Data records:

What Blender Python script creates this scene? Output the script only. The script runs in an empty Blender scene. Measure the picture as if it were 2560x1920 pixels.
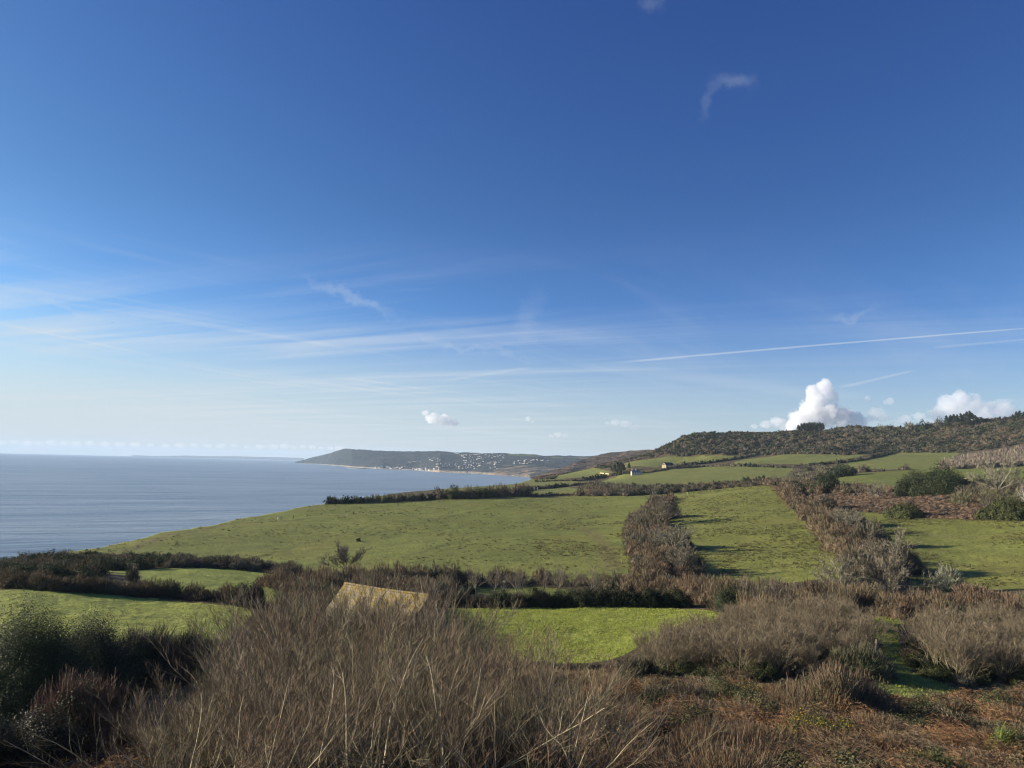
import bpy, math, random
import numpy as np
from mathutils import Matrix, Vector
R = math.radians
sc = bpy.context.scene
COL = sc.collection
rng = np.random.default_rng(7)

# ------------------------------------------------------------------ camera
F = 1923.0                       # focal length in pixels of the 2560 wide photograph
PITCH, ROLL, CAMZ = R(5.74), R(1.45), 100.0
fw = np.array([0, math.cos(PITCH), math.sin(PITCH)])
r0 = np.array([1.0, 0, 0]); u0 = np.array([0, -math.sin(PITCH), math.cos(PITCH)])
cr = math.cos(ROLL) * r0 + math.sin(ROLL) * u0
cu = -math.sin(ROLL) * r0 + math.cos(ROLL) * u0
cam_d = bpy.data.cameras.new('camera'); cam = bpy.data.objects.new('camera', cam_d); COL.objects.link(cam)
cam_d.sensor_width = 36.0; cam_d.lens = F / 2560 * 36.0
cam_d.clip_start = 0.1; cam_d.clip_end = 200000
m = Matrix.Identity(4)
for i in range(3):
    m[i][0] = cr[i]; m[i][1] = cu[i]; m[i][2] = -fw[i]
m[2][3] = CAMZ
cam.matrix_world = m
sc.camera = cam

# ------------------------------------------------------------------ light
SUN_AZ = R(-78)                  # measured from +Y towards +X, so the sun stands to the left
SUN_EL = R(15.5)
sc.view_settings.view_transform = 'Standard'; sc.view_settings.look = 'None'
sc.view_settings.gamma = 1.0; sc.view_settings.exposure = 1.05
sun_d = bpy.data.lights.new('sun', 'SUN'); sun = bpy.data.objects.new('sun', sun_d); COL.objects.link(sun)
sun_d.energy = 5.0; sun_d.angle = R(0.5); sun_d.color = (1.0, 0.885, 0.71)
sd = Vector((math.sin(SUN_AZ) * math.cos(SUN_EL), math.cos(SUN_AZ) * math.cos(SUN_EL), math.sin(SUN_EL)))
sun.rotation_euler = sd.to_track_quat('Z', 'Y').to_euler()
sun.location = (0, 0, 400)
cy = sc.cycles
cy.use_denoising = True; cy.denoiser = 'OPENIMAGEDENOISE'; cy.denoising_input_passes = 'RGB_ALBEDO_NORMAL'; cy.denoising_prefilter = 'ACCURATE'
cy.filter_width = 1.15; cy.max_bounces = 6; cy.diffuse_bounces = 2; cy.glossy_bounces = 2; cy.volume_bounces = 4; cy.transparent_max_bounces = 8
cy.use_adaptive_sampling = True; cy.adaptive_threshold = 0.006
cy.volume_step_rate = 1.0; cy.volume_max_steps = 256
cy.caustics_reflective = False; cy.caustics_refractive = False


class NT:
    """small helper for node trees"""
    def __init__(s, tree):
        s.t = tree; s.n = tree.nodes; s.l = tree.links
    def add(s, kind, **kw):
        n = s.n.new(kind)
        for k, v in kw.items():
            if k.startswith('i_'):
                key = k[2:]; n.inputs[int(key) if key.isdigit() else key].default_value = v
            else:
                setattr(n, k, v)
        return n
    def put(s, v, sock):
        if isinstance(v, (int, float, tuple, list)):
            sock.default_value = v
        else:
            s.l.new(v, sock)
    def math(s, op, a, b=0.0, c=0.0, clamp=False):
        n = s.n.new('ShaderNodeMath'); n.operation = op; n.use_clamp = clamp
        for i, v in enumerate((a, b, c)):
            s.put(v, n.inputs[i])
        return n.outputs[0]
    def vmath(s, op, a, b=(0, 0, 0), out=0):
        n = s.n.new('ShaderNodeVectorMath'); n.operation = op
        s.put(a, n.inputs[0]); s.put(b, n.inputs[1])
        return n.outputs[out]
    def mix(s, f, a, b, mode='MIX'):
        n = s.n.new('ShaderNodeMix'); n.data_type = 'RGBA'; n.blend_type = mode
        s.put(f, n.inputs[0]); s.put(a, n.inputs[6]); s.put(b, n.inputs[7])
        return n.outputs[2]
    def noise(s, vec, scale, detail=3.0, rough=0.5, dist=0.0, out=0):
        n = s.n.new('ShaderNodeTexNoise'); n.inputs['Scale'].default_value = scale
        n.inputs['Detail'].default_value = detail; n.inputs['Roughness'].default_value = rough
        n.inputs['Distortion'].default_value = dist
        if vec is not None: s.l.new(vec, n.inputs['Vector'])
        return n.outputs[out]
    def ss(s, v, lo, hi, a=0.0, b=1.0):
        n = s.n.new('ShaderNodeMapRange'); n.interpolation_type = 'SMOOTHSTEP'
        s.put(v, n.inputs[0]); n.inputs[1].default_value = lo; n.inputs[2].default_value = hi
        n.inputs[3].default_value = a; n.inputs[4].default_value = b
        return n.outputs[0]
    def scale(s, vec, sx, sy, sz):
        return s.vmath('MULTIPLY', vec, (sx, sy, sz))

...

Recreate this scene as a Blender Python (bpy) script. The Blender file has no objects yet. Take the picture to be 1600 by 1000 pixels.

What you are asked to do:
Skip the pictures and repeat, word for word, the lines from the one containing "What Blender Python" to the one containing "rng = np.random.default_rng(7)", keeping both of those lines.

Solution to this exercise:
What Blender Python script creates this scene? Output the script only. The script runs in an empty Blender scene. Measure the picture as if it were 2560x1920 pixels.
import bpy, math, random
import numpy as np
from mathutils import Matrix, Vector
R = math.radians
sc = bpy.context.scene
COL = sc.collection
rng = np.random.default_rng(7)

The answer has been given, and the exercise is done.